Y al igual que la luz se difunde de una llama a otra, así quien ha recibido la luz de la fe no puede ocultar su claridad que se difunde a otros a los que ilumina: ahí está la clave de la transmisión de la fe, de la misión y del ser de la Iglesia: comunicar a otros la verdad de Jesucristo Salvador –al que vieron y oyeron los primeros testigos– por medio de la tradición que se concreta en un mensaje que salva, en una fe que se celebra en comunidad. Así es, “quien cree nunca está solo” (n° 39).

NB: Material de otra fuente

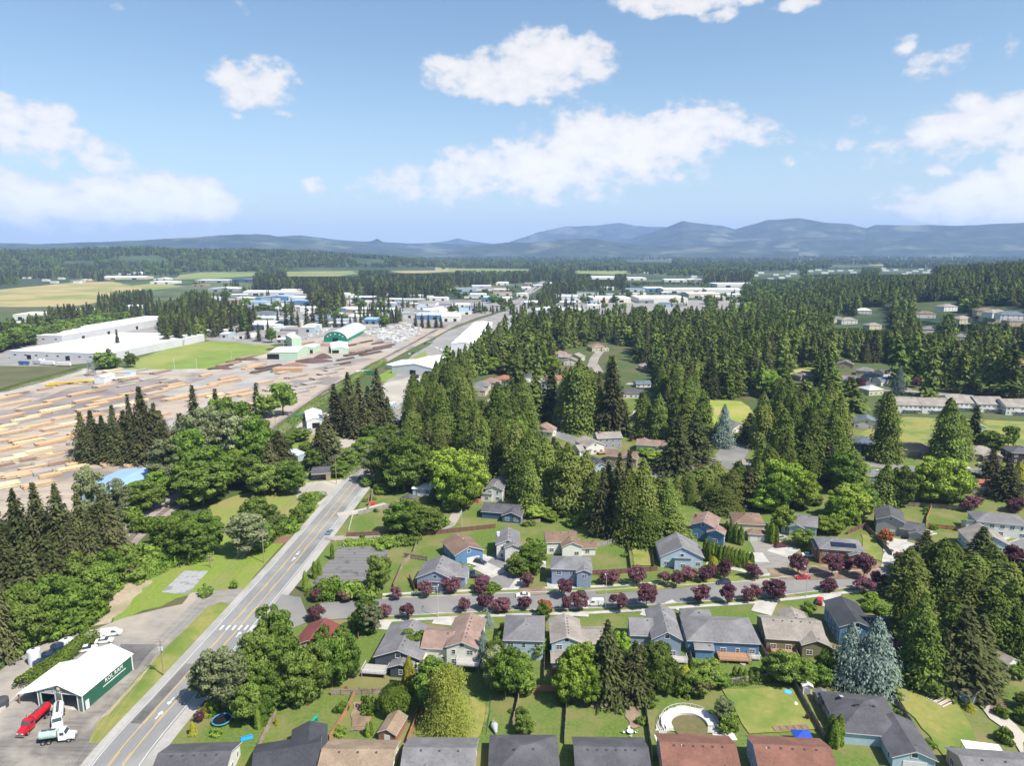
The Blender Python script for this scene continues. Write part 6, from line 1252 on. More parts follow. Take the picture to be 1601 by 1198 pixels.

La luz de la fe se presenta no sólo como camino, sino también como “edificación” en la medida en que está llamada a iluminar y a transformar las relaciones familiares y sociales, la economía, la política, la educación, el sufrimiento, es decir, el mundo entero, según sus tonalidades y luminosidades. La fe coherentemente vivida es inseparable de la justicia, el bien común, la fraternidad, la caridad. “Las manos de la fe se alzan al cielo, pero a la vez edifican, en la caridad, una ciudad construida sobre relaciones que tienen como fundamento el amor de Dios” (n° 51). El ejemplo de los santos es buena muestra de ello, pues encarnan perfectamente el dicho popular de “obras son amores y no buenas razones”.

Recibamos, pues, agradecidos la luz de la fe que ilumina en el caminar, en la confesión y en el construir de los creyentes. Para cada uno, para el mundo entero. Y al Papa Francisco: ¡Gracias por esta encíclica!